→ Written task
Begin with the first line of the material and copy each line word for word through the line that contains "COL = SC.collection"; the pictures are left out.

→ Records excerpted from a collection
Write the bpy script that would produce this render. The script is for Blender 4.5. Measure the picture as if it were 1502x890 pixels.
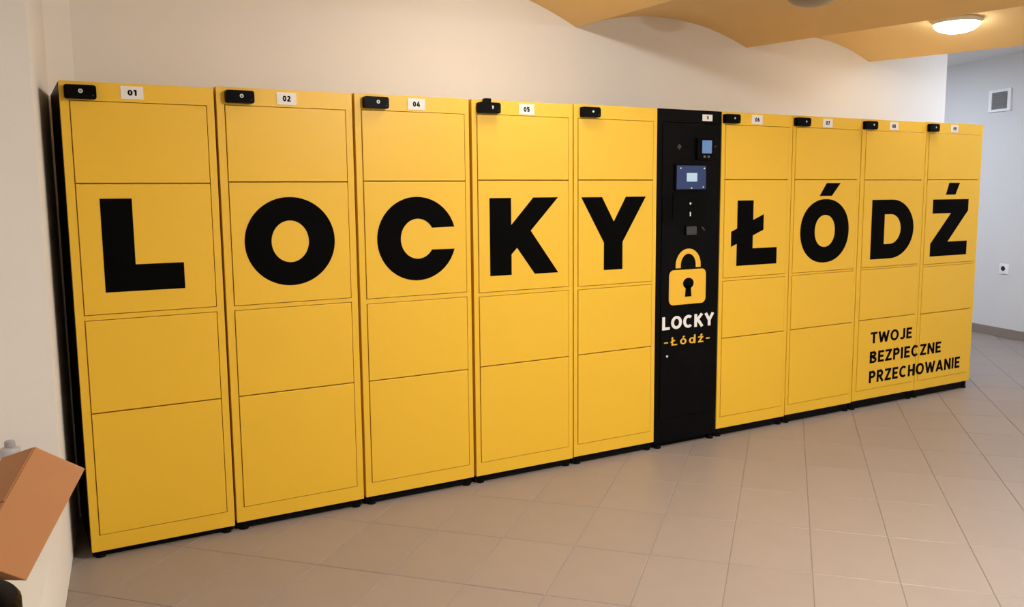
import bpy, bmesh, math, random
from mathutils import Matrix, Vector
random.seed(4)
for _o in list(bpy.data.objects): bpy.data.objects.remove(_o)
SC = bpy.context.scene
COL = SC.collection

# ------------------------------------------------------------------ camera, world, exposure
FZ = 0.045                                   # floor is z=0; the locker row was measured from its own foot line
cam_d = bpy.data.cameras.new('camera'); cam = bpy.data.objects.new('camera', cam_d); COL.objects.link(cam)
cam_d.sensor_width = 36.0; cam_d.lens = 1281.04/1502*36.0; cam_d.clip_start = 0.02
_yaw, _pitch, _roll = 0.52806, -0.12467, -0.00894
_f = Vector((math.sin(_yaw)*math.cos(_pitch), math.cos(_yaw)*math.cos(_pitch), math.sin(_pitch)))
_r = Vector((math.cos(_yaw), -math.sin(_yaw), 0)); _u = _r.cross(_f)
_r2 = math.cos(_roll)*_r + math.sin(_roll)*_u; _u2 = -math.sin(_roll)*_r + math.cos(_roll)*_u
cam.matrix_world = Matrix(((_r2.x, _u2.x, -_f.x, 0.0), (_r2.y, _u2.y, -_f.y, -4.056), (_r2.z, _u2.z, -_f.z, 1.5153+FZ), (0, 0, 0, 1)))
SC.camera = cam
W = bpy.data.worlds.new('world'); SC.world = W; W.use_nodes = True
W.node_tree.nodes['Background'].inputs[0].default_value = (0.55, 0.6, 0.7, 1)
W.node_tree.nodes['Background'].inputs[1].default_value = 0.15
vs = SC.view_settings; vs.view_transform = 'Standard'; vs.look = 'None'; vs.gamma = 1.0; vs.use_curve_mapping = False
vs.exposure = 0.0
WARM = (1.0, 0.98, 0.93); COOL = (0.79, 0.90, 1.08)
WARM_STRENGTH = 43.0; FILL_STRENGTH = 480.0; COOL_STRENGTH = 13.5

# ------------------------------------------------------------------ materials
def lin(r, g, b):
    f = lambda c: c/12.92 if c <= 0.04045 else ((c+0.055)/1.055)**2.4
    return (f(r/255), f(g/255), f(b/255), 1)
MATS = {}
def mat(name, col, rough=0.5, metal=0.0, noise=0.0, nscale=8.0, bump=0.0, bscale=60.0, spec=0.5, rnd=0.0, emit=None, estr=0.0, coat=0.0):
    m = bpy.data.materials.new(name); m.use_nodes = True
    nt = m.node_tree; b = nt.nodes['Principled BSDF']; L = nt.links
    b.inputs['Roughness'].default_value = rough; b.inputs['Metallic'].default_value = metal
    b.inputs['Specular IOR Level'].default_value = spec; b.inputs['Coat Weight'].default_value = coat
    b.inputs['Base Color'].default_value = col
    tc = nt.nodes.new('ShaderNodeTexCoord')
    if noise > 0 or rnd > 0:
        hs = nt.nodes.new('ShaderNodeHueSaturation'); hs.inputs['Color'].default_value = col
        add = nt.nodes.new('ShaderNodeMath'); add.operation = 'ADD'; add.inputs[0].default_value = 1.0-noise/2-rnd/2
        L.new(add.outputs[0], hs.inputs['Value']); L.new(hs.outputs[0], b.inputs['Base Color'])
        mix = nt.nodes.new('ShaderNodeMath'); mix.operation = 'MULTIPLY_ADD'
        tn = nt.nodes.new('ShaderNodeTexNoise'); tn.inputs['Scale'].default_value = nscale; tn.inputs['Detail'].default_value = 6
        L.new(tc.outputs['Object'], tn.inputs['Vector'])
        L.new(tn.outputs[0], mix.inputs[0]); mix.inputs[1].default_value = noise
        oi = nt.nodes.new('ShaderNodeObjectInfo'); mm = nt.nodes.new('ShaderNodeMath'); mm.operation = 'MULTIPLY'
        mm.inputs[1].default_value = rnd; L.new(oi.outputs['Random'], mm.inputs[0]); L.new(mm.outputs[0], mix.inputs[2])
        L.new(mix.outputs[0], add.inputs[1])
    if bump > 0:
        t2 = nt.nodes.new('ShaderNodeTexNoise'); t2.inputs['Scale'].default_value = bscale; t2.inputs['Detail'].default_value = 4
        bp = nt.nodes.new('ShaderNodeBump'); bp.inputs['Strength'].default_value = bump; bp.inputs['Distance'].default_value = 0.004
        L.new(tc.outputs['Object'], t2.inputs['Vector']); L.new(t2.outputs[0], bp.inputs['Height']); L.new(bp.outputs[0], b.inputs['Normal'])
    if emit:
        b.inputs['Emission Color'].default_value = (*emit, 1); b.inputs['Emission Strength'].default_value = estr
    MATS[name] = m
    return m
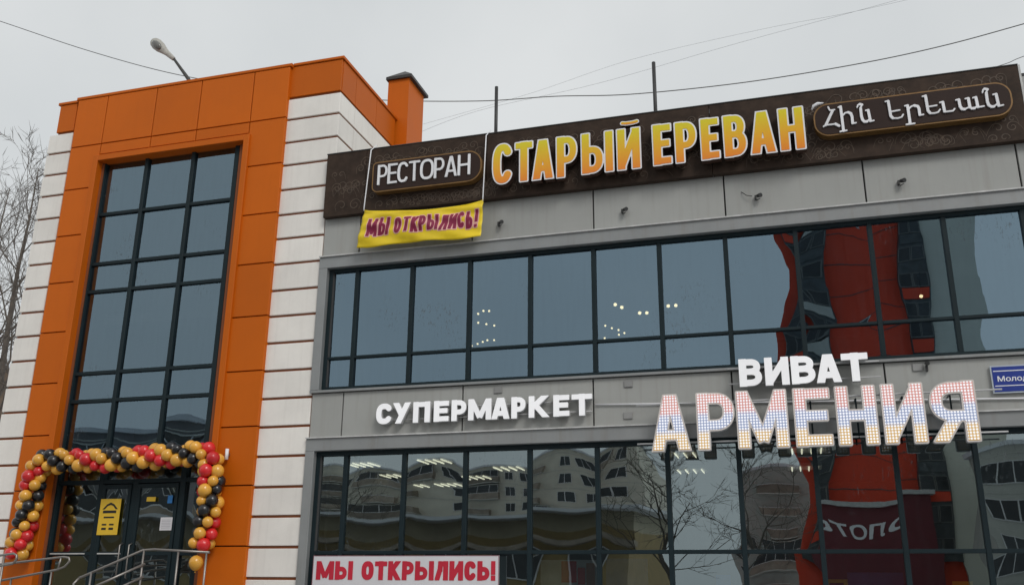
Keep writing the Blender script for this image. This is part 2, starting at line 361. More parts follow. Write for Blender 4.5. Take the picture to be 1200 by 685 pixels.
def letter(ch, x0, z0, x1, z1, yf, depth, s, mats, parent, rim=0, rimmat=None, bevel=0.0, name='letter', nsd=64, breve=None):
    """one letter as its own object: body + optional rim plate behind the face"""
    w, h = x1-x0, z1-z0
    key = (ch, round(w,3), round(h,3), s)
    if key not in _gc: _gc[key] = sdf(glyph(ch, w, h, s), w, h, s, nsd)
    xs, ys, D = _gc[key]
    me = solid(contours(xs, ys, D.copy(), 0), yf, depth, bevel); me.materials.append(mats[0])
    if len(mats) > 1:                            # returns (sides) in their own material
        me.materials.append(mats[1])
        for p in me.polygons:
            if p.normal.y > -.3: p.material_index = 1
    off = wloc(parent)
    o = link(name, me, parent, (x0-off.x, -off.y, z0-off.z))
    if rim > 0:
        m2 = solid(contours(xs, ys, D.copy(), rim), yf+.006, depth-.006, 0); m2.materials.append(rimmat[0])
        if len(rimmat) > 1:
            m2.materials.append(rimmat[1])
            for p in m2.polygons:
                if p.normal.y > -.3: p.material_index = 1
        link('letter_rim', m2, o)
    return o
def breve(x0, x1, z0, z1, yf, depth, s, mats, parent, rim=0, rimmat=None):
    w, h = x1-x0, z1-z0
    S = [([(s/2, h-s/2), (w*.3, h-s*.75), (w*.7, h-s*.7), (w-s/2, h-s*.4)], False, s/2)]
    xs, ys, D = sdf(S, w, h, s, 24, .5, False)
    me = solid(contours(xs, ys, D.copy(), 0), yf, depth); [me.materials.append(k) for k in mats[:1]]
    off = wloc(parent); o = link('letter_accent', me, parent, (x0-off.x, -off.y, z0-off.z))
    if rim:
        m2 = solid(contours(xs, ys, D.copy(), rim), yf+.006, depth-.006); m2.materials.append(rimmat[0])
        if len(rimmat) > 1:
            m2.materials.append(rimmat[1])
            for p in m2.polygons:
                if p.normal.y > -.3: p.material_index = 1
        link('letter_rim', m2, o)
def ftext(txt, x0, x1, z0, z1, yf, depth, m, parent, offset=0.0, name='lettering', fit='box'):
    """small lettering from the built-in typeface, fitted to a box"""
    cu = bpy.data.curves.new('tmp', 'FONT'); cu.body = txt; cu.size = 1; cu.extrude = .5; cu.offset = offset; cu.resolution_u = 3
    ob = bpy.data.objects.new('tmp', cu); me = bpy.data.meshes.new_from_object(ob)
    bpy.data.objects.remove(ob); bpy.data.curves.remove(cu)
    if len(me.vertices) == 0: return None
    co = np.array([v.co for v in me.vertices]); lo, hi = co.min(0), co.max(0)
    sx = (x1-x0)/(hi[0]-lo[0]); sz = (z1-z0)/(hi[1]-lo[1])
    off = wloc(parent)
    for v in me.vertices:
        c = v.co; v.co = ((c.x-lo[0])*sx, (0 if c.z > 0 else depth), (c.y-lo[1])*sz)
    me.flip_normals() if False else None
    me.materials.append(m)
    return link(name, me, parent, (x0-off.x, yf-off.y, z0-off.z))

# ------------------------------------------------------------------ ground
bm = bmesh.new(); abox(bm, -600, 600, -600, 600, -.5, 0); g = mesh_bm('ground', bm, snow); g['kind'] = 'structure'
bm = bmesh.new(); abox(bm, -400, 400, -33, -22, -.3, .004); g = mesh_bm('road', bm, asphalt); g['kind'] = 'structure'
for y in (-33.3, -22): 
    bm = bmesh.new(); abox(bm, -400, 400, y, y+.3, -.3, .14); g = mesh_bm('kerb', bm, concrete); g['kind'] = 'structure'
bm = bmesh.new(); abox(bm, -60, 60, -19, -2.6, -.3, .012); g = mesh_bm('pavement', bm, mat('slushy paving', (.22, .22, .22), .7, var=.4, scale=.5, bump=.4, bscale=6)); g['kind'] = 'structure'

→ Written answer
Write the bpy script that would produce this render. The script is for Blender 4.5. Measure the picture as if it were 1502x890 pixels.
import bpy, bmesh, math, random
from mathutils import Matrix, Vector
random.seed(4)
for _o in list(bpy.data.objects): bpy.data.objects.remove(_o)
SC = bpy.context.scene
COL = SC.collection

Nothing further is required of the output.